▶ **Information provided**:

__________

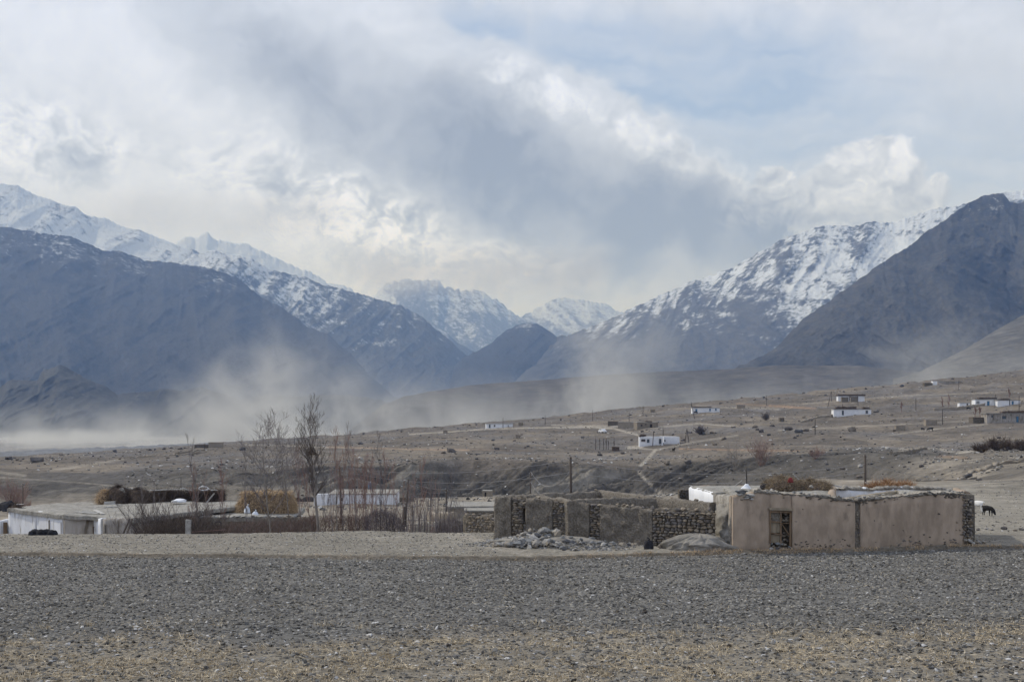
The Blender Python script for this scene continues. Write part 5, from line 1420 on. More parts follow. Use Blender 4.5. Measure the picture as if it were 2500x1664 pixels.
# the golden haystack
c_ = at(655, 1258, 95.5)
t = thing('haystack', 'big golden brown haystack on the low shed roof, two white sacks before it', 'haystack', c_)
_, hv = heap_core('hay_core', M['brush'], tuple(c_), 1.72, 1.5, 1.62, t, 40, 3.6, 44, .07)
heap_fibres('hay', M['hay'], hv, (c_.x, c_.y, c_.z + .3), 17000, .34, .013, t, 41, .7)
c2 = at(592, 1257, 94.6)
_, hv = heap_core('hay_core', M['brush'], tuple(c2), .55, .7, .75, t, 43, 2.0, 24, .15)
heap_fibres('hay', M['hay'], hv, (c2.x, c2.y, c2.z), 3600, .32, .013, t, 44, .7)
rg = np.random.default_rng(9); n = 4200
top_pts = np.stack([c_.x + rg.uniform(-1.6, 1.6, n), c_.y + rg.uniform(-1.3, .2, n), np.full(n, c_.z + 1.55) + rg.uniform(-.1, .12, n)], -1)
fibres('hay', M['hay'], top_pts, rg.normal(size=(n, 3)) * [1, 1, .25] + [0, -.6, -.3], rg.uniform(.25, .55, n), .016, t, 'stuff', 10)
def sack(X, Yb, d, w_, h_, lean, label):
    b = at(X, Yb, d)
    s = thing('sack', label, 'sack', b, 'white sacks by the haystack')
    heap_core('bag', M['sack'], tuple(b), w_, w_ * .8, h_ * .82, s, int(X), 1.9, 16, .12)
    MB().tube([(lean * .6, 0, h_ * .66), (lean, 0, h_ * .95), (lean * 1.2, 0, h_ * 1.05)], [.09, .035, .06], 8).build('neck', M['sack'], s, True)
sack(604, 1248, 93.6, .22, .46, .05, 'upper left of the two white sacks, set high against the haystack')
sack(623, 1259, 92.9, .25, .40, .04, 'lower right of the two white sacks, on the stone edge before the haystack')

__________

▶ **Task to carry out**:
Omit the pictures and output all of the other material exactly.

▶ **The completed task**:
The Blender Python script for this scene continues. Write part 5, from line 1420 on. More parts follow. Use Blender 4.5. Measure the picture as if it were 2500x1664 pixels.
# the golden haystack
c_ = at(655, 1258, 95.5)
t = thing('haystack', 'big golden brown haystack on the low shed roof, two white sacks before it', 'haystack', c_)
_, hv = heap_core('hay_core', M['brush'], tuple(c_), 1.72, 1.5, 1.62, t, 40, 3.6, 44, .07)
heap_fibres('hay', M['hay'], hv, (c_.x, c_.y, c_.z + .3), 17000, .34, .013, t, 41, .7)
c2 = at(592, 1257, 94.6)
_, hv = heap_core('hay_core', M['brush'], tuple(c2), .55, .7, .75, t, 43, 2.0, 24, .15)
heap_fibres('hay', M['hay'], hv, (c2.x, c2.y, c2.z), 3600, .32, .013, t, 44, .7)
rg = np.random.default_rng(9); n = 4200
top_pts = np.stack([c_.x + rg.uniform(-1.6, 1.6, n), c_.y + rg.uniform(-1.3, .2, n), np.full(n, c_.z + 1.55) + rg.uniform(-.1, .12, n)], -1)
fibres('hay', M['hay'], top_pts, rg.normal(size=(n, 3)) * [1, 1, .25] + [0, -.6, -.3], rg.uniform(.25, .55, n), .016, t, 'stuff', 10)
def sack(X, Yb, d, w_, h_, lean, label):
    b = at(X, Yb, d)
    s = thing('sack', label, 'sack', b, 'white sacks by the haystack')
    heap_core('bag', M['sack'], tuple(b), w_, w_ * .8, h_ * .82, s, int(X), 1.9, 16, .12)
    MB().tube([(lean * .6, 0, h_ * .66), (lean, 0, h_ * .95), (lean * 1.2, 0, h_ * 1.05)], [.09, .035, .06], 8).build('neck', M['sack'], s, True)
sack(604, 1248, 93.6, .22, .46, .05, 'upper left of the two white sacks, set high against the haystack')
sack(623, 1259, 92.9, .25, .40, .04, 'lower right of the two white sacks, on the stone edge before the haystack')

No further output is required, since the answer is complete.